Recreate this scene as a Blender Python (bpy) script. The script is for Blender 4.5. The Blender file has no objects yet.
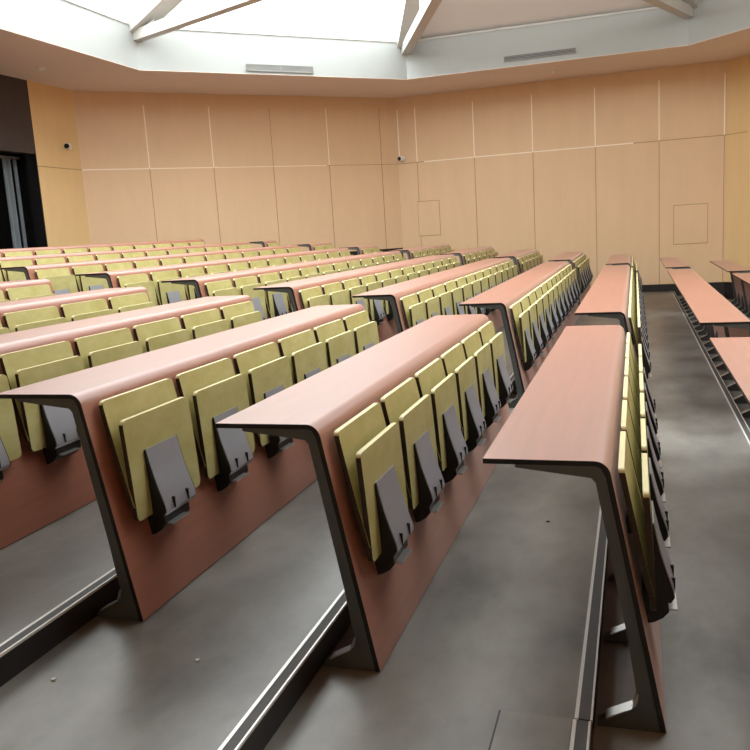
import bpy, bmesh, math, random
from mathutils import Vector, Matrix
random.seed(7)
scene = bpy.context.scene
COL = scene.collection

# ---------------------------------------------------------------- camera
CAM = Vector((-.0819, -3.1629, 1.5387)); FPX = 814.87
def cam_axes(pitch=-9.784, roll=-3.5438, yaw=18.0107):
    a, b, c = (math.radians(v) for v in (pitch, roll, yaw))
    f = Vector((-math.sin(c)*math.cos(a), math.cos(c)*math.cos(a), math.sin(a)))
    r = Vector((math.cos(c), math.sin(c), 0)); u = r.cross(f)
    return r*math.cos(b)+u*math.sin(b), -r*math.sin(b)+u*math.cos(b), f
CR, CU, CF = cam_axes()
cam = bpy.data.objects.new('camera', bpy.data.cameras.new('camera'))
COL.objects.link(cam)
cam.data.sensor_width = 36; cam.data.lens = FPX/750*36; cam.data.clip_start = .02
m = Matrix((CR, CU, -CF)).transposed().to_4x4(); m.translation = CAM
cam.matrix_world = m
scene.camera = cam
def px(x, y, z):
    v = Vector((x, y, z))-CAM; d = v.dot(CF)
    return (375+FPX*v.dot(CR)/d, 375-FPX*v.dot(CU)/d) if d > .05 else (-9999, 9999)

# ---------------------------------------------------------------- sky and exposure
w = bpy.data.worlds.new('overcast_sky'); scene.world = w; w.use_nodes = True
bg = w.node_tree.nodes['Background']
bg.inputs['Color'].default_value = (.97, .985, 1, 1); bg.inputs['Strength'].default_value = 7.9
scene.view_settings.view_transform = 'Standard'; scene.view_settings.look = 'None'
scene.view_settings.exposure = 0.08; scene.view_settings.gamma = 1

CX, CY, RW, RI = -1.72, 6.73, 8.15, 6.19       # octagonal hall: centre, wall and skylight inner radii
ZS, ZF, ZC = 4.46, 5.17, 7.35                  # soffit, skylight curb top, apex
T8 = math.tan(math.pi/8)
def octo(r):                                   # corners counter-clockwise from the east side's south corner
    t = r*T8
    return [Vector((CX+x, CY+y)) for x, y in ((r,-t),(r,t),(t,r),(-t,r),(-r,t),(-r,-t),(-t,-r),(t,-r))]
SIDES = ['east', 'northeast', 'north', 'northwest', 'west', 'southwest', 'south', 'southeast']

# portals guide the sky's light through the skylight openings
OI = octo(RI)
apex = Vector((CX, CY, ZC))
GLAZED = ('northwest', 'west', 'southwest', 'south', 'southeast', 'east')  # unseen southeast and east panes glazed to balance light on the curb

# ---------------------------------------------------------------- materials
def s2l(c):
    return tuple(((v/255)/12.92 if v/255 <= .04045 else ((v/255+.055)/1.055)**2.4) for v in c)+(1,)
def mat(name, rgb, rough=.5, metal=0, spec=.5, var=0, scale=(6,6,6), bump=0, coat=0, rgb2=None, detail=6):
    mt = bpy.data.materials.new(name); mt.use_nodes = True
    nt = mt.node_tree; b = nt.nodes['Principled BSDF']
    b.inputs['Roughness'].default_value = rough; b.inputs['Metallic'].default_value = metal
    b.inputs['Specular IOR Level'].default_value = spec; b.inputs['Coat Weight'].default_value = coat
    b.inputs['Coat Roughness'].default_value = .52
    c = s2l(rgb)
    b.inputs['Base Color'].default_value = c
    tc = nt.nodes.new('ShaderNodeTexCoord'); mp = nt.nodes.new('ShaderNodeMapping')
    mp.inputs['Scale'].default_value = scale
    nt.links.new(tc.outputs['Object'], mp.inputs['Vector'])
    oi = nt.nodes.new('ShaderNodeObjectInfo'); ml = nt.nodes.new('ShaderNodeMath'); ml.operation = 'MULTIPLY'
    ml.inputs[1].default_value = 20
    nt.links.new(oi.outputs['Random'], ml.inputs[0]); nt.links.new(ml.outputs[0], mp.inputs['Location'])
    nz = nt.nodes.new('ShaderNodeTexNoise'); nz.inputs['Scale'].default_value = 1; nz.inputs['Detail'].default_value = detail
    nz.inputs['Roughness'].default_value = .62
    nt.links.new(mp.outputs[0], nz.inputs['Vector'])
    if var or rgb2:
        d = s2l(rgb2) if rgb2 else tuple(v*(1-var) for v in c[:3])+(1,)
        e = c if rgb2 else tuple(min(1, v*(1+var)) for v in c[:3])+(1,)
        rp = nt.nodes.new('ShaderNodeValToRGB')
        rp.color_ramp.elements[0].position = .3; rp.color_ramp.elements[0].color = d
        rp.color_ramp.elements[1].position = .7; rp.color_ramp.elements[1].color = e
        nt.links.new(nz.outputs['Fac'], rp.inputs['Fac']); nt.links.new(rp.outputs[0], b.inputs['Base Color'])
    if bump:
        bp = nt.nodes.new('ShaderNodeBump'); bp.inputs['Strength'].default_value = bump; bp.inputs['Distance'].default_value = .01
        nt.links.new(nz.outputs['Fac'], bp.inputs['Height']); nt.links.new(bp.outputs[0], b.inputs['Normal'])
    return mt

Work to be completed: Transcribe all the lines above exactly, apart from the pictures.

Answer to this exercise:
Recreate this scene as a Blender Python (bpy) script. The script is for Blender 4.5. The Blender file has no objects yet.
import bpy, bmesh, math, random
from mathutils import Vector, Matrix
random.seed(7)
scene = bpy.context.scene
COL = scene.collection

# ---------------------------------------------------------------- camera
CAM = Vector((-.0819, -3.1629, 1.5387)); FPX = 814.87
def cam_axes(pitch=-9.784, roll=-3.5438, yaw=18.0107):
    a, b, c = (math.radians(v) for v in (pitch, roll, yaw))
    f = Vector((-math.sin(c)*math.cos(a), math.cos(c)*math.cos(a), math.sin(a)))
    r = Vector((math.cos(c), math.sin(c), 0)); u = r.cross(f)
    return r*math.cos(b)+u*math.sin(b), -r*math.sin(b)+u*math.cos(b), f
CR, CU, CF = cam_axes()
cam = bpy.data.objects.new('camera', bpy.data.cameras.new('camera'))
COL.objects.link(cam)
cam.data.sensor_width = 36; cam.data.lens = FPX/750*36; cam.data.clip_start = .02
m = Matrix((CR, CU, -CF)).transposed().to_4x4(); m.translation = CAM
cam.matrix_world = m
scene.camera = cam
def px(x, y, z):
    v = Vector((x, y, z))-CAM; d = v.dot(CF)
    return (375+FPX*v.dot(CR)/d, 375-FPX*v.dot(CU)/d) if d > .05 else (-9999, 9999)

# ---------------------------------------------------------------- sky and exposure
w = bpy.data.worlds.new('overcast_sky'); scene.world = w; w.use_nodes = True
bg = w.node_tree.nodes['Background']
bg.inputs['Color'].default_value = (.97, .985, 1, 1); bg.inputs['Strength'].default_value = 7.9
scene.view_settings.view_transform = 'Standard'; scene.view_settings.look = 'None'
scene.view_settings.exposure = 0.08; scene.view_settings.gamma = 1

CX, CY, RW, RI = -1.72, 6.73, 8.15, 6.19       # octagonal hall: centre, wall and skylight inner radii
ZS, ZF, ZC = 4.46, 5.17, 7.35                  # soffit, skylight curb top, apex
T8 = math.tan(math.pi/8)
def octo(r):                                   # corners counter-clockwise from the east side's south corner
    t = r*T8
    return [Vector((CX+x, CY+y)) for x, y in ((r,-t),(r,t),(t,r),(-t,r),(-r,t),(-r,-t),(-t,-r),(t,-r))]
SIDES = ['east', 'northeast', 'north', 'northwest', 'west', 'southwest', 'south', 'southeast']

# portals guide the sky's light through the skylight openings
OI = octo(RI)
apex = Vector((CX, CY, ZC))
GLAZED = ('northwest', 'west', 'southwest', 'south', 'southeast', 'east')  # unseen southeast and east panes glazed to balance light on the curb

# ---------------------------------------------------------------- materials
def s2l(c):
    return tuple(((v/255)/12.92 if v/255 <= .04045 else ((v/255+.055)/1.055)**2.4) for v in c)+(1,)
def mat(name, rgb, rough=.5, metal=0, spec=.5, var=0, scale=(6,6,6), bump=0, coat=0, rgb2=None, detail=6):
    mt = bpy.data.materials.new(name); mt.use_nodes = True
    nt = mt.node_tree; b = nt.nodes['Principled BSDF']
    b.inputs['Roughness'].default_value = rough; b.inputs['Metallic'].default_value = metal
    b.inputs['Specular IOR Level'].default_value = spec; b.inputs['Coat Weight'].default_value = coat
    b.inputs['Coat Roughness'].default_value = .52
    c = s2l(rgb)
    b.inputs['Base Color'].default_value = c
    tc = nt.nodes.new('ShaderNodeTexCoord'); mp = nt.nodes.new('ShaderNodeMapping')
    mp.inputs['Scale'].default_value = scale
    nt.links.new(tc.outputs['Object'], mp.inputs['Vector'])
    oi = nt.nodes.new('ShaderNodeObjectInfo'); ml = nt.nodes.new('ShaderNodeMath'); ml.operation = 'MULTIPLY'
    ml.inputs[1].default_value = 20
    nt.links.new(oi.outputs['Random'], ml.inputs[0]); nt.links.new(ml.outputs[0], mp.inputs['Location'])
    nz = nt.nodes.new('ShaderNodeTexNoise'); nz.inputs['Scale'].default_value = 1; nz.inputs['Detail'].default_value = detail
    nz.inputs['Roughness'].default_value = .62
    nt.links.new(mp.outputs[0], nz.inputs['Vector'])
    if var or rgb2:
        d = s2l(rgb2) if rgb2 else tuple(v*(1-var) for v in c[:3])+(1,)
        e = c if rgb2 else tuple(min(1, v*(1+var)) for v in c[:3])+(1,)
        rp = nt.nodes.new('ShaderNodeValToRGB')
        rp.color_ramp.elements[0].position = .3; rp.color_ramp.elements[0].color = d
        rp.color_ramp.elements[1].position = .7; rp.color_ramp.elements[1].color = e
        nt.links.new(nz.outputs['Fac'], rp.inputs['Fac']); nt.links.new(rp.outputs[0], b.inputs['Base Color'])
    if bump:
        bp = nt.nodes.new('ShaderNodeBump'); bp.inputs['Strength'].default_value = bump; bp.inputs['Distance'].default_value = .01
        nt.links.new(nz.outputs['Fac'], bp.inputs['Height']); nt.links.new(bp.outputs[0], b.inputs['Normal'])
    return mt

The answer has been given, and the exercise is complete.